→ **Information shown**
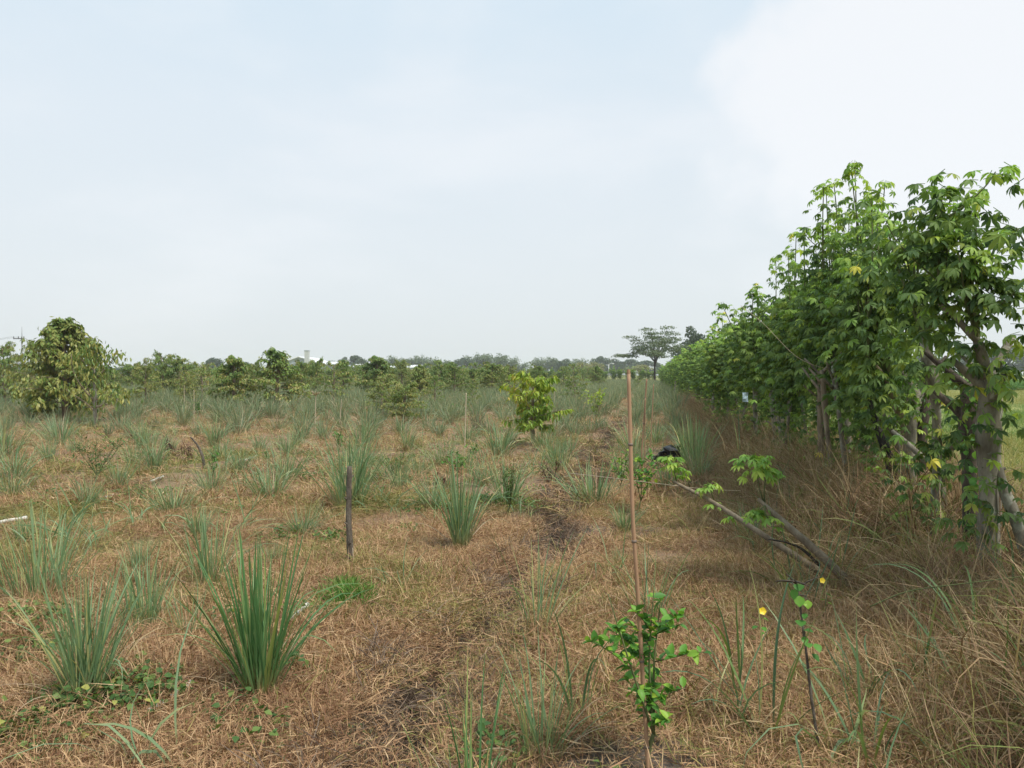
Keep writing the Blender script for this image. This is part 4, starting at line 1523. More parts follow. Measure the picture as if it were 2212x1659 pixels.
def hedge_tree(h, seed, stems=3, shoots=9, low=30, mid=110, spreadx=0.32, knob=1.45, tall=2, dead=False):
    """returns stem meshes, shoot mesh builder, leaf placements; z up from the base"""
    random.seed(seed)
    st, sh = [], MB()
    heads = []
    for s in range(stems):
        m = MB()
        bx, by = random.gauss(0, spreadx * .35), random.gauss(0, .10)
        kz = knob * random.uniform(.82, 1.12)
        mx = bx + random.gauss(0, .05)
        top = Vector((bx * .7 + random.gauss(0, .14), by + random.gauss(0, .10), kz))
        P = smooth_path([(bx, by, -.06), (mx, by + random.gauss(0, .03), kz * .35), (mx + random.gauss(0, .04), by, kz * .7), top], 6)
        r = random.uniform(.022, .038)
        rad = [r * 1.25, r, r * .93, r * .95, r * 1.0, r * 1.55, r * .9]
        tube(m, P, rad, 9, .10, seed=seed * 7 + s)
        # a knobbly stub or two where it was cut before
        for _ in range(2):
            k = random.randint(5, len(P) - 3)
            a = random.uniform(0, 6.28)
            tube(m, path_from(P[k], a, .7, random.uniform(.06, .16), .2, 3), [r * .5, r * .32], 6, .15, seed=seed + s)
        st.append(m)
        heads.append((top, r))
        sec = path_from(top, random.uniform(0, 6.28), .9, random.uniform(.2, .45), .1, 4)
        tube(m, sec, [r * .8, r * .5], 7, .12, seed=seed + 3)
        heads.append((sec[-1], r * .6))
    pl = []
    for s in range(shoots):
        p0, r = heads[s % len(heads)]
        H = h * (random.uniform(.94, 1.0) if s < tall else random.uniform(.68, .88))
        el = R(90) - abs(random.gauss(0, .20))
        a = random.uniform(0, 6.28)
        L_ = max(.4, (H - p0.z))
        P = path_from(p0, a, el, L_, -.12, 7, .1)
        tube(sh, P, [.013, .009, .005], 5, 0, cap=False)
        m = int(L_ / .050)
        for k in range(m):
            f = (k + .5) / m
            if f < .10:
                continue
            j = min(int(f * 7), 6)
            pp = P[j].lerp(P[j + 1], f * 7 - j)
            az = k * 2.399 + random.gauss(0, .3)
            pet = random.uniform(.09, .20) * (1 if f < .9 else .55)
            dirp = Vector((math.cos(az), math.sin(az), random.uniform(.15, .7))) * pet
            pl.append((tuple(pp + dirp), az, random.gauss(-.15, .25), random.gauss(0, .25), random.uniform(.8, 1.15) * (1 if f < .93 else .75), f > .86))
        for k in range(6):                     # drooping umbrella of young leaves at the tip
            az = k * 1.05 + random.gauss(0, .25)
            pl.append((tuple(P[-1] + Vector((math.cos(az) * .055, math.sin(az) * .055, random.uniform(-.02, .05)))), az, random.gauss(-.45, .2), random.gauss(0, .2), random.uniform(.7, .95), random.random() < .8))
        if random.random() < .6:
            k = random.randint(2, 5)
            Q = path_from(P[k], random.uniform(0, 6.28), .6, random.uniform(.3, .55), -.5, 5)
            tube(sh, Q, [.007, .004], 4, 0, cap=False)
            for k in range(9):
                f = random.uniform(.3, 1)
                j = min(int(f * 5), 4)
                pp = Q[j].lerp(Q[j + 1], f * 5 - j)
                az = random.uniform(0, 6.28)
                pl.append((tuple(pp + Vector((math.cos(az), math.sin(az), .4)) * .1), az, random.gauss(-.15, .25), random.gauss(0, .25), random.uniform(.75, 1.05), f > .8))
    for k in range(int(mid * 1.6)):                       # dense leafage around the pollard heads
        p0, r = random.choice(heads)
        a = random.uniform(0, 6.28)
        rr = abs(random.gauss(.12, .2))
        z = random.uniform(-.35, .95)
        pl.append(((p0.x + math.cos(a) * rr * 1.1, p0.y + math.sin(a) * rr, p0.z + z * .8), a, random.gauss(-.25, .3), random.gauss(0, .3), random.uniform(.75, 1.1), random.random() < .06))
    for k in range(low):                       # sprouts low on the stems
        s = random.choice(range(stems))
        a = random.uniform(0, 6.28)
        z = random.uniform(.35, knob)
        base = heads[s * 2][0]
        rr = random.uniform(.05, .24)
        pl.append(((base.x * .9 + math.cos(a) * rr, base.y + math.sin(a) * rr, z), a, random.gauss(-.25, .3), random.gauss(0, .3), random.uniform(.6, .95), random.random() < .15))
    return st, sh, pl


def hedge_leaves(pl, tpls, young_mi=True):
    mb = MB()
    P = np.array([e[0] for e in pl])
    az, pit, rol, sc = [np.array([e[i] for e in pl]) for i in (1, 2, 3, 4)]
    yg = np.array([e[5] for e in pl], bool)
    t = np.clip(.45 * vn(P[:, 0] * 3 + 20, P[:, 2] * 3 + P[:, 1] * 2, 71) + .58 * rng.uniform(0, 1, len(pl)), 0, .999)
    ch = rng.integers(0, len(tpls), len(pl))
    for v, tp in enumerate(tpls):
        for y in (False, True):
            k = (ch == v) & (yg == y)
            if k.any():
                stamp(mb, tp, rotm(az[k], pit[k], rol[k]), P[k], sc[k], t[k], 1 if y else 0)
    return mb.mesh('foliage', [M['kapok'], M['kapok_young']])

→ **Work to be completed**
Transcribe the material exactly, leaving every picture out.

→ **The output**
Keep writing the Blender script for this image. This is part 4, starting at line 1523. More parts follow. Measure the picture as if it were 2212x1659 pixels.
def hedge_tree(h, seed, stems=3, shoots=9, low=30, mid=110, spreadx=0.32, knob=1.45, tall=2, dead=False):
    """returns stem meshes, shoot mesh builder, leaf placements; z up from the base"""
    random.seed(seed)
    st, sh = [], MB()
    heads = []
    for s in range(stems):
        m = MB()
        bx, by = random.gauss(0, spreadx * .35), random.gauss(0, .10)
        kz = knob * random.uniform(.82, 1.12)
        mx = bx + random.gauss(0, .05)
        top = Vector((bx * .7 + random.gauss(0, .14), by + random.gauss(0, .10), kz))
        P = smooth_path([(bx, by, -.06), (mx, by + random.gauss(0, .03), kz * .35), (mx + random.gauss(0, .04), by, kz * .7), top], 6)
        r = random.uniform(.022, .038)
        rad = [r * 1.25, r, r * .93, r * .95, r * 1.0, r * 1.55, r * .9]
        tube(m, P, rad, 9, .10, seed=seed * 7 + s)
        # a knobbly stub or two where it was cut before
        for _ in range(2):
            k = random.randint(5, len(P) - 3)
            a = random.uniform(0, 6.28)
            tube(m, path_from(P[k], a, .7, random.uniform(.06, .16), .2, 3), [r * .5, r * .32], 6, .15, seed=seed + s)
        st.append(m)
        heads.append((top, r))
        sec = path_from(top, random.uniform(0, 6.28), .9, random.uniform(.2, .45), .1, 4)
        tube(m, sec, [r * .8, r * .5], 7, .12, seed=seed + 3)
        heads.append((sec[-1], r * .6))
    pl = []
    for s in range(shoots):
        p0, r = heads[s % len(heads)]
        H = h * (random.uniform(.94, 1.0) if s < tall else random.uniform(.68, .88))
        el = R(90) - abs(random.gauss(0, .20))
        a = random.uniform(0, 6.28)
        L_ = max(.4, (H - p0.z))
        P = path_from(p0, a, el, L_, -.12, 7, .1)
        tube(sh, P, [.013, .009, .005], 5, 0, cap=False)
        m = int(L_ / .050)
        for k in range(m):
            f = (k + .5) / m
            if f < .10:
                continue
            j = min(int(f * 7), 6)
            pp = P[j].lerp(P[j + 1], f * 7 - j)
            az = k * 2.399 + random.gauss(0, .3)
            pet = random.uniform(.09, .20) * (1 if f < .9 else .55)
            dirp = Vector((math.cos(az), math.sin(az), random.uniform(.15, .7))) * pet
            pl.append((tuple(pp + dirp), az, random.gauss(-.15, .25), random.gauss(0, .25), random.uniform(.8, 1.15) * (1 if f < .93 else .75), f > .86))
        for k in range(6):                     # drooping umbrella of young leaves at the tip
            az = k * 1.05 + random.gauss(0, .25)
            pl.append((tuple(P[-1] + Vector((math.cos(az) * .055, math.sin(az) * .055, random.uniform(-.02, .05)))), az, random.gauss(-.45, .2), random.gauss(0, .2), random.uniform(.7, .95), random.random() < .8))
        if random.random() < .6:
            k = random.randint(2, 5)
            Q = path_from(P[k], random.uniform(0, 6.28), .6, random.uniform(.3, .55), -.5, 5)
            tube(sh, Q, [.007, .004], 4, 0, cap=False)
            for k in range(9):
                f = random.uniform(.3, 1)
                j = min(int(f * 5), 4)
                pp = Q[j].lerp(Q[j + 1], f * 5 - j)
                az = random.uniform(0, 6.28)
                pl.append((tuple(pp + Vector((math.cos(az), math.sin(az), .4)) * .1), az, random.gauss(-.15, .25), random.gauss(0, .25), random.uniform(.75, 1.05), f > .8))
    for k in range(int(mid * 1.6)):                       # dense leafage around the pollard heads
        p0, r = random.choice(heads)
        a = random.uniform(0, 6.28)
        rr = abs(random.gauss(.12, .2))
        z = random.uniform(-.35, .95)
        pl.append(((p0.x + math.cos(a) * rr * 1.1, p0.y + math.sin(a) * rr, p0.z + z * .8), a, random.gauss(-.25, .3), random.gauss(0, .3), random.uniform(.75, 1.1), random.random() < .06))
    for k in range(low):                       # sprouts low on the stems
        s = random.choice(range(stems))
        a = random.uniform(0, 6.28)
        z = random.uniform(.35, knob)
        base = heads[s * 2][0]
        rr = random.uniform(.05, .24)
        pl.append(((base.x * .9 + math.cos(a) * rr, base.y + math.sin(a) * rr, z), a, random.gauss(-.25, .3), random.gauss(0, .3), random.uniform(.6, .95), random.random() < .15))
    return st, sh, pl


def hedge_leaves(pl, tpls, young_mi=True):
    mb = MB()
    P = np.array([e[0] for e in pl])
    az, pit, rol, sc = [np.array([e[i] for e in pl]) for i in (1, 2, 3, 4)]
    yg = np.array([e[5] for e in pl], bool)
    t = np.clip(.45 * vn(P[:, 0] * 3 + 20, P[:, 2] * 3 + P[:, 1] * 2, 71) + .58 * rng.uniform(0, 1, len(pl)), 0, .999)
    ch = rng.integers(0, len(tpls), len(pl))
    for v, tp in enumerate(tpls):
        for y in (False, True):
            k = (ch == v) & (yg == y)
            if k.any():
                stamp(mb, tp, rotm(az[k], pit[k], rol[k]), P[k], sc[k], t[k], 1 if y else 0)
    return mb.mesh('foliage', [M['kapok'], M['kapok_young']])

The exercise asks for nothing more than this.